Photograph of Dr Rose Whyman

The Department of Drama and Theatre Arts' Dr Rose Whyman has just published a translation of Biomechanics for Instructors by N.A. Bernstein, (Cham: Springer International Publishing, 2020).

This book comprises a series of lectures given by celebrated Soviet neurophysiologist Nikolai Aleksandrovich Bernstein in Moscow in 1925 and first published in Russian in 1926. Bernstein’s ground-breaking work, which has had a significant influence on the development of neuroscience, movement studies, and other fields of study in Russia, Eastern Europe, and the West, was suppressed during Stalin’s regime.

At the time of its publication, Biomechanics for Instructors was a significant resource for teachers, with its descriptions of the movement of joints and degrees of freedom, illustrations of how to calculate the work capacity of muscles with bones acting as levers, the role of the central nervous system in movement, and more. Bernstein was developing his ideas of biomechanics as famous Russian director Vs. I. Meyerhold was also developing his Biomechanics as training for actors.

Biomechanics for Instructors

Rose has also co-authored a chapter ‘Serafima Birman, Sofia Giatsintova, Alla Tarasova and Olga Pyzhova: ‘Second Wave’ Russian and Soviet Actresses, Stanislavsky’s System and the Moscow Art Theatre’ in The Palgrave Handbook of the History of Women on Stage, edited by Jan Sewell and Clare Smout (Cham: Palgrave Macmillan, 2020).

Rose worked with with Maria Ignatieva on this piece about Serafima Birman, Sofia Giatsintova, Alla Tarasova and  Olga Pyzhova, four actresses who worked in the 1910s-20s at the Moscow Art Theatre founded by K.S. Stanislavski and V.I. Nemirovich-Danchenko.

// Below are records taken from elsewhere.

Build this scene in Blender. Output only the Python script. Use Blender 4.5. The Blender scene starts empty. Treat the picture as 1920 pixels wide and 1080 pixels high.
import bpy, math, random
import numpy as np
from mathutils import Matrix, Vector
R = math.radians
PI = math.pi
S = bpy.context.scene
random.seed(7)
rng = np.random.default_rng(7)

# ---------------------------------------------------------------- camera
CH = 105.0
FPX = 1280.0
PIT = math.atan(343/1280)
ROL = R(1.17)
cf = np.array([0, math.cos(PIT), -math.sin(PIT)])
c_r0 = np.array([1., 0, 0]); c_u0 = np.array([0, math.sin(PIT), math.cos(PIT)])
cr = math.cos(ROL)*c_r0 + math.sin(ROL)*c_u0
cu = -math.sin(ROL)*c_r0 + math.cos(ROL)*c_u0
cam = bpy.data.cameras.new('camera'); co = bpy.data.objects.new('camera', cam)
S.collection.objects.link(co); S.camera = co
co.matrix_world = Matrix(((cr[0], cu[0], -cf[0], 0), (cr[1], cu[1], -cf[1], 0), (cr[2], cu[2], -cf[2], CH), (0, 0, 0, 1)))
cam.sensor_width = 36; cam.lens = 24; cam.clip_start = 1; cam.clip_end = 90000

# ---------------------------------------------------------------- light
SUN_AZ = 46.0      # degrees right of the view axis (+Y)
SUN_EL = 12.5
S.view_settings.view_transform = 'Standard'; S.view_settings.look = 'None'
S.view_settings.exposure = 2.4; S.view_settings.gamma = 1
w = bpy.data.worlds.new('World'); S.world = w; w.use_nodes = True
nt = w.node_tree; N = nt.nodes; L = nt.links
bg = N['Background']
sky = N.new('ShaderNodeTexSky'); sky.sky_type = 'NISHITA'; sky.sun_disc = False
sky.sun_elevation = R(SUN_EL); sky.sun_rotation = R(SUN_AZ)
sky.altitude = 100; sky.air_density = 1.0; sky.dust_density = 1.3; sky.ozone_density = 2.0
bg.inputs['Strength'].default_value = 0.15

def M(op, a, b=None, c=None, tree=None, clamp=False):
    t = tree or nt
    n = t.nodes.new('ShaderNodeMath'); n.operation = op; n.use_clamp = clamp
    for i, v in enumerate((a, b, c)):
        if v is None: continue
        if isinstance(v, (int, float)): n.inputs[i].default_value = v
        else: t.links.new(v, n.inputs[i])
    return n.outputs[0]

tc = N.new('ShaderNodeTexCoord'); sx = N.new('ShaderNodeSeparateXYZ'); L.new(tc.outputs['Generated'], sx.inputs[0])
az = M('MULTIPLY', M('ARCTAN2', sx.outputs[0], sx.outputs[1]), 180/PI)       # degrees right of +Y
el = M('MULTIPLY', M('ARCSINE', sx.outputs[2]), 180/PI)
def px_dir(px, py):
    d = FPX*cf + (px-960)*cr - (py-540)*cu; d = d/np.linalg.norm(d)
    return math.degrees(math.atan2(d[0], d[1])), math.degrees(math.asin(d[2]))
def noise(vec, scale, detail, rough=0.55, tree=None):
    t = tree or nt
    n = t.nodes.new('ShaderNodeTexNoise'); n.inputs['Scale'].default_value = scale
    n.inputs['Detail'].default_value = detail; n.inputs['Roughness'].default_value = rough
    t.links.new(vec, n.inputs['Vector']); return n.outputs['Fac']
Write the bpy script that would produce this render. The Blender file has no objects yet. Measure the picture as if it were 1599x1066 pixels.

These actresses went on to become celebrated performers, directors and teachers in the Stalinist and post-Stalinist USSR though little is known about their work outside Russia.

The Palgrave Handbook of the History of Women on Stage

Photograph of Dr Rose Whyman

Rose joined the Department of Drama and Theatre Arts in 2003. Her main research interests are in the science of acting, actor training and Russian Theatre. She teaches a wide variety of modules at undergraduate and postgraduate levels including a course on tragicomedy (Dark Comedy), Russian theatre, Alexander Technique and Performance as well as practical modules in a variety of approaches to acting including Stanislavski, Michael Chekhov and Lecoq. She is a teacher of the Alexander Technique and a member of the Professional Association of Alexander Teachers.